Exercise description -
No images are to be carried over; print all other material exactly as it stands.

Provided material -
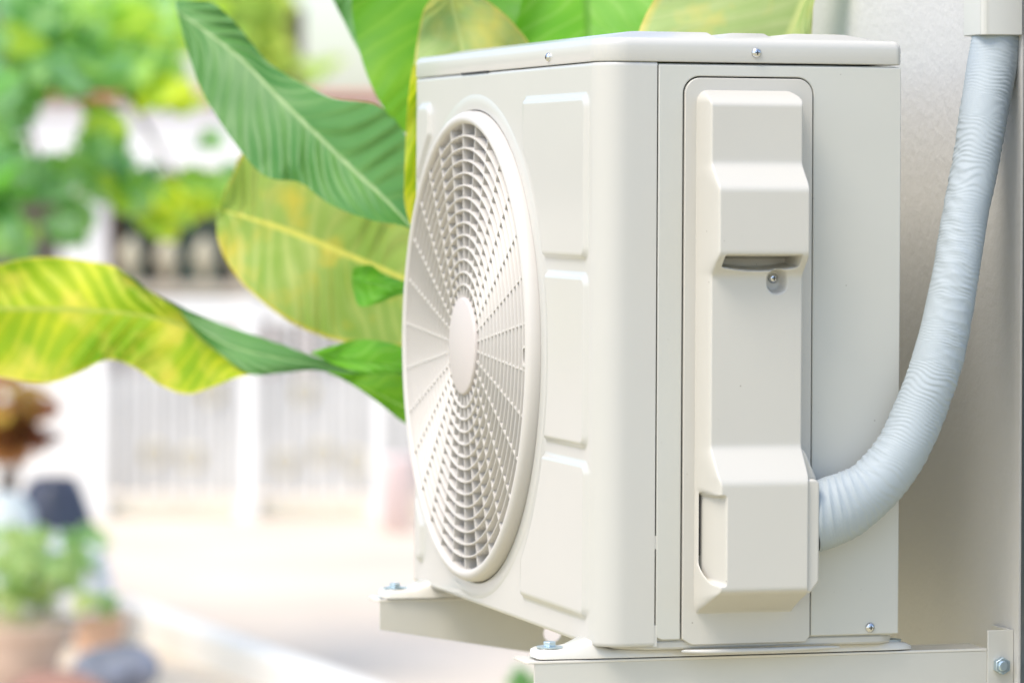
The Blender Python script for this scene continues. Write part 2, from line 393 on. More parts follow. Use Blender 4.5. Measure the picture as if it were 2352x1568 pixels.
# base pan and feet
bpn = MB().prism([(.018, .02), (.05, .0035), (D-.016, .0035), (D-.003, .012), (D-.003, W-.01), (.018, W-.01)], 2, -.0035, .0048)
bpn.out('base_pan', M_paint, ac, bevel=.002)
bp2 = MB().prism([(.0805, .004), (.1025, -.0062), (.165, -.0062), (.19, -.0035), (.235, .003), (.1, .006)], 2, -.0075, -.0036)
bp2.out('base_lip', M_paint, ac, bevel=.0015)
ATOP = -.0125
def foot(y0, y1):
    f = empty('foot_rail', (0, 0, 0)); f.parent = ac
    zb_ = ATOP+.0012; m_ = MB(); ym = (y0+y1)/2
    # cross sections along x: (x, half width, height)
    secs = [(-.0475, .012, .0032), (-.0460, .0165, .0072), (-.042, .0185, .0088), (-.022, .019, .0090), (-.014, .020, .0104), (.002, .021, .0178), (.012, .021, .0120), (.02, .022, .0090),
            (.05, .022, .0080), (.24, .022, .0080), (.285, .022, .0080), (D+.006, .0215, .0078), (D+.016, .019, .0062), (D+.0215, .0165, .004), (D+.0225, .014, .001)]
    V_ = []; k_ = 11
    for x, hw, hh in secs:
        for j in range(k_):
            t = math.pi*j/(k_-1); cc, ss = math.cos(t), math.sin(t)
            px = -hw*np.sign(cc)*abs(cc)**.35; pz = hh*abs(ss)**.35 if ss > 1e-6 else 0
            V_.append((x, ym+px, zb_+pz))
    F_ = grid_faces(len(secs), k_).tolist(); m_.add(V_, F_)
    m_.f.append(tuple(range(k_))); m_.f.append(tuple(range((len(secs)-1)*k_, len(secs)*k_))[::-1])
    m_.out('rail', M_foot, f, angle=60)
    bx = -.0335
    for X in (bx, D+.004):
        bo = empty('foot_bolt', (X, ym-.004, zb_+(.0090 if X < 0 else .0068))); bo.parent = f
        MB().lathe([(.004, .0), (.0118, .0), (.0118, .0012), (.004, .0012)], (0, 0, 0), 2, n=32).out('washer', M_zinc, bo, angle=40)
        if X < 0:
            MB().prism([(.0062*math.cos(math.pi/3*k+.2), .0062*math.sin(math.pi/3*k+.2)) for k in range(6)], 2, .0013, .0056).out('bolt_head', M_zinc, bo, bevel=.0005)
            MB().tube([(0, 0, -.006), (0, 0, -.036)], .0031, n=14).out('bolt_shank', M_zinc, bo, angle=40)
            MB().prism([(.0052*math.cos(math.pi/3*k), .0052*math.sin(math.pi/3*k)) for k in range(6)], 2, -.0185, -.0140).out('nut', M_zinc, bo)
    return f
foot(.018, .058); foot(.567, .607)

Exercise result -
The Blender Python script for this scene continues. Write part 2, from line 393 on. More parts follow. Use Blender 4.5. Measure the picture as if it were 2352x1568 pixels.
# base pan and feet
bpn = MB().prism([(.018, .02), (.05, .0035), (D-.016, .0035), (D-.003, .012), (D-.003, W-.01), (.018, W-.01)], 2, -.0035, .0048)
bpn.out('base_pan', M_paint, ac, bevel=.002)
bp2 = MB().prism([(.0805, .004), (.1025, -.0062), (.165, -.0062), (.19, -.0035), (.235, .003), (.1, .006)], 2, -.0075, -.0036)
bp2.out('base_lip', M_paint, ac, bevel=.0015)
ATOP = -.0125
def foot(y0, y1):
    f = empty('foot_rail', (0, 0, 0)); f.parent = ac
    zb_ = ATOP+.0012; m_ = MB(); ym = (y0+y1)/2
    # cross sections along x: (x, half width, height)
    secs = [(-.0475, .012, .0032), (-.0460, .0165, .0072), (-.042, .0185, .0088), (-.022, .019, .0090), (-.014, .020, .0104), (.002, .021, .0178), (.012, .021, .0120), (.02, .022, .0090),
            (.05, .022, .0080), (.24, .022, .0080), (.285, .022, .0080), (D+.006, .0215, .0078), (D+.016, .019, .0062), (D+.0215, .0165, .004), (D+.0225, .014, .001)]
    V_ = []; k_ = 11
    for x, hw, hh in secs:
        for j in range(k_):
            t = math.pi*j/(k_-1); cc, ss = math.cos(t), math.sin(t)
            px = -hw*np.sign(cc)*abs(cc)**.35; pz = hh*abs(ss)**.35 if ss > 1e-6 else 0
            V_.append((x, ym+px, zb_+pz))
    F_ = grid_faces(len(secs), k_).tolist(); m_.add(V_, F_)
    m_.f.append(tuple(range(k_))); m_.f.append(tuple(range((len(secs)-1)*k_, len(secs)*k_))[::-1])
    m_.out('rail', M_foot, f, angle=60)
    bx = -.0335
    for X in (bx, D+.004):
        bo = empty('foot_bolt', (X, ym-.004, zb_+(.0090 if X < 0 else .0068))); bo.parent = f
        MB().lathe([(.004, .0), (.0118, .0), (.0118, .0012), (.004, .0012)], (0, 0, 0), 2, n=32).out('washer', M_zinc, bo, angle=40)
        if X < 0:
            MB().prism([(.0062*math.cos(math.pi/3*k+.2), .0062*math.sin(math.pi/3*k+.2)) for k in range(6)], 2, .0013, .0056).out('bolt_head', M_zinc, bo, bevel=.0005)
            MB().tube([(0, 0, -.006), (0, 0, -.036)], .0031, n=14).out('bolt_shank', M_zinc, bo, angle=40)
            MB().prism([(.0052*math.cos(math.pi/3*k), .0052*math.sin(math.pi/3*k)) for k in range(6)], 2, -.0185, -.0140).out('nut', M_zinc, bo)
    return f
foot(.018, .058); foot(.567, .607)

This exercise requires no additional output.